Canadian Nationalism.  Oh long studied and disputed and mulled over topic by artists, writers, politicians and everyone in between, how I have missed you!  To me, I feel that Canadian patriotism comes in waves.  We are always at the height of our national pride during times when the Nation is put in spotlight.  Positive spotlight that is.  The sixties brought Expo 67 and the Centennial.  2010 brought the Vancouver Olympics, and more gold medals for Canadians on Canadian territory than any other country, in various different sports, including, of course, men’s hockey gold.  The truest epitome of national pride for almost any Canadian male between the ages of 2 and 200, showing the rest of the world that it was (and always will be) OUR game.  This time of pride for our country was so meaningful to some people that they are actually repeating it in Vancouver this February.

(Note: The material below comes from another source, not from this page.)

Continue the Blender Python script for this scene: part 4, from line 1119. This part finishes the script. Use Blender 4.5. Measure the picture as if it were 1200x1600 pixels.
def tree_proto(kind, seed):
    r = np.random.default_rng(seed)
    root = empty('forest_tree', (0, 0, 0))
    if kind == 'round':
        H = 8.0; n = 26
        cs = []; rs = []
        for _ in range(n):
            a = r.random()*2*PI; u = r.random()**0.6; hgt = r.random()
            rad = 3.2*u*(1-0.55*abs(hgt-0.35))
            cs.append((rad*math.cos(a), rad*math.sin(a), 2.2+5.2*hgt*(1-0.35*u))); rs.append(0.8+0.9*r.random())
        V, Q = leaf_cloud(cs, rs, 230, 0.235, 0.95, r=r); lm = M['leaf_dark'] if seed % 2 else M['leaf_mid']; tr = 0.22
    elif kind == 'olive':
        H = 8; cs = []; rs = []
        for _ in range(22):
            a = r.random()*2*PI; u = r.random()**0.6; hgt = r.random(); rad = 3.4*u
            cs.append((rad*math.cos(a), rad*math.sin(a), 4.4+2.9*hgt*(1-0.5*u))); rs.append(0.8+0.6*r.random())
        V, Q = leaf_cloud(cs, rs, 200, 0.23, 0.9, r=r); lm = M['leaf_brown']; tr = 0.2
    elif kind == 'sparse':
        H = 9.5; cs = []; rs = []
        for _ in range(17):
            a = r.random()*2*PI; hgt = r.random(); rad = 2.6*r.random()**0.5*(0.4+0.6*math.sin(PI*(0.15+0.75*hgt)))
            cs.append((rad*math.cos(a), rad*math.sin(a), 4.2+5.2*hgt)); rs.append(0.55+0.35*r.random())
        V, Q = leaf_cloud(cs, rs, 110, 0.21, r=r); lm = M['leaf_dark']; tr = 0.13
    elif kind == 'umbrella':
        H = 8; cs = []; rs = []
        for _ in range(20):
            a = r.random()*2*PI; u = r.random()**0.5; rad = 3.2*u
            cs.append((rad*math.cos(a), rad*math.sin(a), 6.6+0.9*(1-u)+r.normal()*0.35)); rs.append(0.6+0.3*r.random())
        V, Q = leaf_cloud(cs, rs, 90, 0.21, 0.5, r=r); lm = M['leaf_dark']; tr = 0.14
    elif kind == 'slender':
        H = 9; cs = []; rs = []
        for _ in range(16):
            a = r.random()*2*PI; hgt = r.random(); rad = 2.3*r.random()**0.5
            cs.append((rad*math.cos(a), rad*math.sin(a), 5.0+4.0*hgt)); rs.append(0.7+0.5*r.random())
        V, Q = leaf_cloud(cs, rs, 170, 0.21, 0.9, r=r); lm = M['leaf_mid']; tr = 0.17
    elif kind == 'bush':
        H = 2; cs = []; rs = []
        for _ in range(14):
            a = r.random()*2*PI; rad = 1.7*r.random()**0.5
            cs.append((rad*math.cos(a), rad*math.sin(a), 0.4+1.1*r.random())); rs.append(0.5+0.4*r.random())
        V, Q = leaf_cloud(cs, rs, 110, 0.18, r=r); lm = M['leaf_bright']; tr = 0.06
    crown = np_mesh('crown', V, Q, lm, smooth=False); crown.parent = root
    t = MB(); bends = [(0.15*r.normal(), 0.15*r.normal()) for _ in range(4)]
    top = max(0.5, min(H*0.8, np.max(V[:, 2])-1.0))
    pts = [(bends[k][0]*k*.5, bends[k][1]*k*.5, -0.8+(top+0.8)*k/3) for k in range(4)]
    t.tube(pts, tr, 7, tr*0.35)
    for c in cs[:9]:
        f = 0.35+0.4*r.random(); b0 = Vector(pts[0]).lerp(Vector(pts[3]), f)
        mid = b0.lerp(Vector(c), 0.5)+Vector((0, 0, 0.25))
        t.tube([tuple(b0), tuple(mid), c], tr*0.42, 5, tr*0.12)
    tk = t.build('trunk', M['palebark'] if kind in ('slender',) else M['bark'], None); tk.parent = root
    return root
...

http://www.facebook.com/#!/event.php?eid=161787573855201

This Facebook event has over 6’000 people agreeing to attend and over 20’000 people “waiting to respond”.  This event is organized to revisit a time when Canada was number one.  So what makes these moments so special to people?  I think it’s because it’s a chance to show off.  How are we showing ourselves off to the rest of the world?  How are we defining ourselves?  In the sixties, it was common to want to establish ourselves as not American, but not being American does not make you Canadian.  What makes us Canadian?  What do we want others to think of us?  What do other countries make of our anthem, flag, cities, people, culture, landscape?    I asked my friend on exchange in Britain, what do people ask you about Canada?  Expecting some profound response, I was shocked when she told me “They ask if we always have red beer cups to party with because they don’t have them there, and they (the British university students) associate them with movies about college.  You know, National Lampoon, that sort of thing.”  Another friend from the States, responded “You’re altogether too tolerant of the cold and snow.  If it’s cold out, it’s not beautiful outside, I don’t care if the sun is out.”

Not exactly what I was looking for, but I suppose it’s a start, and definitely different answers than what I would usually expect to such a question.  More to ponder on Canadian national identity?  Because really, I still don’t think anyone has figured it out yet!

That’s all!  And welcome back to second semester musings with me!